→ **EXERCISE**
Return the material exactly as supplied, apart from the pictures, which are omitted.

[Start of GIVEN MATERIAL]

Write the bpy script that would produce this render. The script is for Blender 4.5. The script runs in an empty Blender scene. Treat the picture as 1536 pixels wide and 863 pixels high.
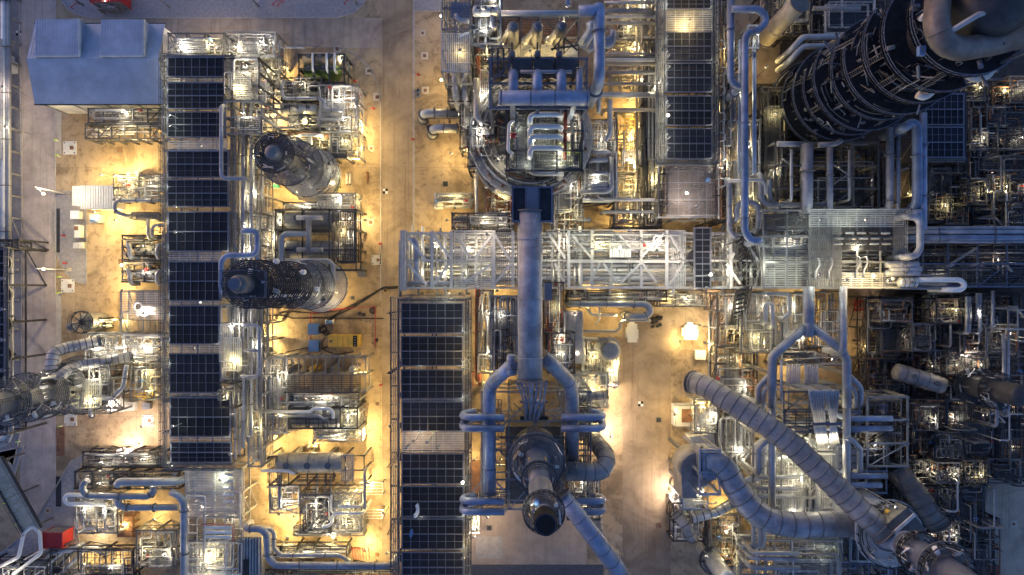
import bpy, math, random
from mathutils import Vector
random.seed(11)
C = bpy.context.scene.collection
SC = bpy.context.scene
HC, FP = 140.0, 1050.0            # camera height in metres, focal length in photo pixels


def W(px, py, z=0.0):
    s = (HC - z) / FP
    return Vector(((px - 768) * s, (431.5 - py) * s, z))


def MP(z=0.0):
    return (HC - z) / FP


def R(px0, py0, px1, py1, z):
    a, b = W(px0, py1, z), W(px1, py0, z)
    return a.x, a.y, b.x, b.y


# ------------------------------------------------------------------ materials
MAT = {}


def nd(nt, t, **kw):
    n = nt.nodes.new(t)
    for k, v in kw.items():
        if k in n.inputs:
            n.inputs[k].default_value = v
        else:
            setattr(n, k, v)
    return n


def mat(name, col, rough=0.6, metal=0.0, var=0.25, scale=0.6, rust=0.0, bump=0.0, rnd=0.15, emit=None, patch=0.0):
    m = bpy.data.materials.new(name)
    m.use_nodes = True
    nt = m.node_tree
    b = nt.nodes['Principled BSDF']
    b.inputs['Roughness'].default_value = rough
    b.inputs['Metallic'].default_value = metal
    if emit:
        b.inputs['Base Color'].default_value = (*col, 1)
        b.inputs['Emission Color'].default_value = (*col, 1)
        b.inputs['Emission Strength'].default_value = emit
        MAT[name] = m
        return m
    L = nt.links.new
    g = nd(nt, 'ShaderNodeNewGeometry')
    n1 = nd(nt, 'ShaderNodeTexNoise', Scale=scale, Detail=6.0, Roughness=0.65)
    L(g.outputs['Position'], n1.inputs['Vector'])
    r = nd(nt, 'ShaderNodeMapRange')
    r.inputs['From Min'].default_value = 0.3
    r.inputs['From Max'].default_value = 0.7
    r.inputs['To Min'].default_value = 1 - var
    r.inputs['To Max'].default_value = 1 + var
    L(n1.outputs['Fac'], r.inputs['Value'])
    oi = nd(nt, 'ShaderNodeObjectInfo')
    r2 = nd(nt, 'ShaderNodeMapRange')
    r2.inputs['To Min'].default_value = 1 - rnd
    r2.inputs['To Max'].default_value = 1 + rnd
    L(oi.outputs['Random'], r2.inputs['Value'])
    mu = nd(nt, 'ShaderNodeMath', operation='MULTIPLY')
    L(r.outputs['Result'], mu.inputs[0])
    L(r2.outputs['Result'], mu.inputs[1])
    if patch:                       # sheets of cladding, each its own tone
        vo = nd(nt, 'ShaderNodeTexVoronoi', Scale=0.55)
        vo.distance = 'CHEBYCHEV'
        L(g.outputs['Position'], vo.inputs['Vector'])
        sv = nd(nt, 'ShaderNodeSeparateColor')
        L(vo.outputs['Color'], sv.inputs[0])
        r4 = nd(nt, 'ShaderNodeMapRange')
        r4.inputs['To Min'].default_value = 1 - patch
        r4.inputs['To Max'].default_value = 1 + patch
        L(sv.outputs[0], r4.inputs['Value'])
        mu4 = nd(nt, 'ShaderNodeMath', operation='MULTIPLY')
        L(mu.outputs[0], mu4.inputs[0])
        L(r4.outputs['Result'], mu4.inputs[1])
        mu = mu4
    vm = nd(nt, 'ShaderNodeVectorMath', operation='SCALE')
    vm.inputs[0].default_value = col
    L(mu.outputs[0], vm.inputs['Scale'])
    out = vm.outputs[0]
    if rust:
        n2 = nd(nt, 'ShaderNodeTexNoise', Scale=scale * 2.3, Detail=8.0, Roughness=0.7)
        L(g.outputs['Position'], n2.inputs['Vector'])
        cr = nd(nt, 'ShaderNodeMapRange')
        cr.inputs['From Min'].default_value = 0.62 - rust * 0.25
        cr.inputs['From Max'].default_value = 0.78 - rust * 0.2
        L(n2.outputs['Fac'], cr.inputs['Value'])
        mx = nd(nt, 'ShaderNodeMix', data_type='RGBA')
        L(cr.outputs['Result'], mx.inputs[0])
        L(out, mx.inputs[6])
        mx.inputs[7].default_value = (0.16, 0.075, 0.035, 1)
        out = mx.outputs[2]
    L(out, b.inputs['Base Color'])
    n3 = nd(nt, 'ShaderNodeTexNoise', Scale=scale * 5, Detail=4.0)
    L(g.outputs['Position'], n3.inputs['Vector'])
    r3 = nd(nt, 'ShaderNodeMapRange')
    r3.inputs['To Min'].default_value = max(0.05, rough - 0.15)
    r3.inputs['To Max'].default_value = min(1, rough + 0.15)
    L(n3.outputs['Fac'], r3.inputs['Value'])
    L(r3.outputs['Result'], b.inputs['Roughness'])
    if bump:
        bp = nd(nt, 'ShaderNodeBump', Strength=bump, Distance=0.05)
        L(n3.outputs['Fac'], bp.inputs['Height'])
        L(bp.outputs[0], b.inputs['Normal'])
    MAT[name] = m
    return m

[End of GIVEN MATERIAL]

→ **RESULT OF THE EXERCISE**
Write the bpy script that would produce this render. The script is for Blender 4.5. The script runs in an empty Blender scene. Treat the picture as 1536 pixels wide and 863 pixels high.
import bpy, math, random
from mathutils import Vector
random.seed(11)
C = bpy.context.scene.collection
SC = bpy.context.scene
HC, FP = 140.0, 1050.0            # camera height in metres, focal length in photo pixels


def W(px, py, z=0.0):
    s = (HC - z) / FP
    return Vector(((px - 768) * s, (431.5 - py) * s, z))


def MP(z=0.0):
    return (HC - z) / FP


def R(px0, py0, px1, py1, z):
    a, b = W(px0, py1, z), W(px1, py0, z)
    return a.x, a.y, b.x, b.y


# ------------------------------------------------------------------ materials
MAT = {}


def nd(nt, t, **kw):
    n = nt.nodes.new(t)
    for k, v in kw.items():
        if k in n.inputs:
            n.inputs[k].default_value = v
        else:
            setattr(n, k, v)
    return n


def mat(name, col, rough=0.6, metal=0.0, var=0.25, scale=0.6, rust=0.0, bump=0.0, rnd=0.15, emit=None, patch=0.0):
    m = bpy.data.materials.new(name)
    m.use_nodes = True
    nt = m.node_tree
    b = nt.nodes['Principled BSDF']
    b.inputs['Roughness'].default_value = rough
    b.inputs['Metallic'].default_value = metal
    if emit:
        b.inputs['Base Color'].default_value = (*col, 1)
        b.inputs['Emission Color'].default_value = (*col, 1)
        b.inputs['Emission Strength'].default_value = emit
        MAT[name] = m
        return m
    L = nt.links.new
    g = nd(nt, 'ShaderNodeNewGeometry')
    n1 = nd(nt, 'ShaderNodeTexNoise', Scale=scale, Detail=6.0, Roughness=0.65)
    L(g.outputs['Position'], n1.inputs['Vector'])
    r = nd(nt, 'ShaderNodeMapRange')
    r.inputs['From Min'].default_value = 0.3
    r.inputs['From Max'].default_value = 0.7
    r.inputs['To Min'].default_value = 1 - var
    r.inputs['To Max'].default_value = 1 + var
    L(n1.outputs['Fac'], r.inputs['Value'])
    oi = nd(nt, 'ShaderNodeObjectInfo')
    r2 = nd(nt, 'ShaderNodeMapRange')
    r2.inputs['To Min'].default_value = 1 - rnd
    r2.inputs['To Max'].default_value = 1 + rnd
    L(oi.outputs['Random'], r2.inputs['Value'])
    mu = nd(nt, 'ShaderNodeMath', operation='MULTIPLY')
    L(r.outputs['Result'], mu.inputs[0])
    L(r2.outputs['Result'], mu.inputs[1])
    if patch:                       # sheets of cladding, each its own tone
        vo = nd(nt, 'ShaderNodeTexVoronoi', Scale=0.55)
        vo.distance = 'CHEBYCHEV'
        L(g.outputs['Position'], vo.inputs['Vector'])
        sv = nd(nt, 'ShaderNodeSeparateColor')
        L(vo.outputs['Color'], sv.inputs[0])
        r4 = nd(nt, 'ShaderNodeMapRange')
        r4.inputs['To Min'].default_value = 1 - patch
        r4.inputs['To Max'].default_value = 1 + patch
        L(sv.outputs[0], r4.inputs['Value'])
        mu4 = nd(nt, 'ShaderNodeMath', operation='MULTIPLY')
        L(mu.outputs[0], mu4.inputs[0])
        L(r4.outputs['Result'], mu4.inputs[1])
        mu = mu4
    vm = nd(nt, 'ShaderNodeVectorMath', operation='SCALE')
    vm.inputs[0].default_value = col
    L(mu.outputs[0], vm.inputs['Scale'])
    out = vm.outputs[0]
    if rust:
        n2 = nd(nt, 'ShaderNodeTexNoise', Scale=scale * 2.3, Detail=8.0, Roughness=0.7)
        L(g.outputs['Position'], n2.inputs['Vector'])
        cr = nd(nt, 'ShaderNodeMapRange')
        cr.inputs['From Min'].default_value = 0.62 - rust * 0.25
        cr.inputs['From Max'].default_value = 0.78 - rust * 0.2
        L(n2.outputs['Fac'], cr.inputs['Value'])
        mx = nd(nt, 'ShaderNodeMix', data_type='RGBA')
        L(cr.outputs['Result'], mx.inputs[0])
        L(out, mx.inputs[6])
        mx.inputs[7].default_value = (0.16, 0.075, 0.035, 1)
        out = mx.outputs[2]
    L(out, b.inputs['Base Color'])
    n3 = nd(nt, 'ShaderNodeTexNoise', Scale=scale * 5, Detail=4.0)
    L(g.outputs['Position'], n3.inputs['Vector'])
    r3 = nd(nt, 'ShaderNodeMapRange')
    r3.inputs['To Min'].default_value = max(0.05, rough - 0.15)
    r3.inputs['To Max'].default_value = min(1, rough + 0.15)
    L(n3.outputs['Fac'], r3.inputs['Value'])
    L(r3.outputs['Result'], b.inputs['Roughness'])
    if bump:
        bp = nd(nt, 'ShaderNodeBump', Strength=bump, Distance=0.05)
        L(n3.outputs['Fac'], bp.inputs['Height'])
        L(bp.outputs[0], b.inputs['Normal'])
    MAT[name] = m
    return m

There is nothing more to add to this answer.